Based on sectoral breakdown, manufacturing production grew at 12.3 per cent, decelerating from 17.9 per cent in the previous month. Mining and electricity production grew at 8.7 per cent and 6.4 per cent, respectively, down from 11.7 per cent and 7.9 per cent in April. However, growth in all the three sectors was significantly higher than the growth registered during the corresponding period in 2009.
Production of basic, intermediate and capital goods grew at 7.9 per cent, 10.2 per cent and 34.3 per cent, respectively, during the month. Consumer goods continued to register robust growth at 8.2 per cent, with consumer durables growing at 23.7 per cent in the month under consideration.
However, production of consumer non-durables, which grew at a meagre 2.4 per cent in May, remains fairly sluggish and constrained by high inflation.
“The breakdown from the initial estimates indicates the slowdown was sharp and isolated in a few areas, rather than broad-based.

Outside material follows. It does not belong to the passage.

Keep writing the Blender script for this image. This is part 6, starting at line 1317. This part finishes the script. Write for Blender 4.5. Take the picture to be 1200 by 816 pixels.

While production of most goods slowed, by far the biggest contributor to slumping growth was production of capital goods, which eased to 34.3 per cent from 69.9 per cent in April,” said Nikhilesh Bhattacharyya, associate economist, Moody’s.com.
He said he expected the coming quarter’s growth in industrial production to remain strong, though it may continue to moderate. “Rising interest rates and monetary tightening measures will also weigh on consumer credit,” he said.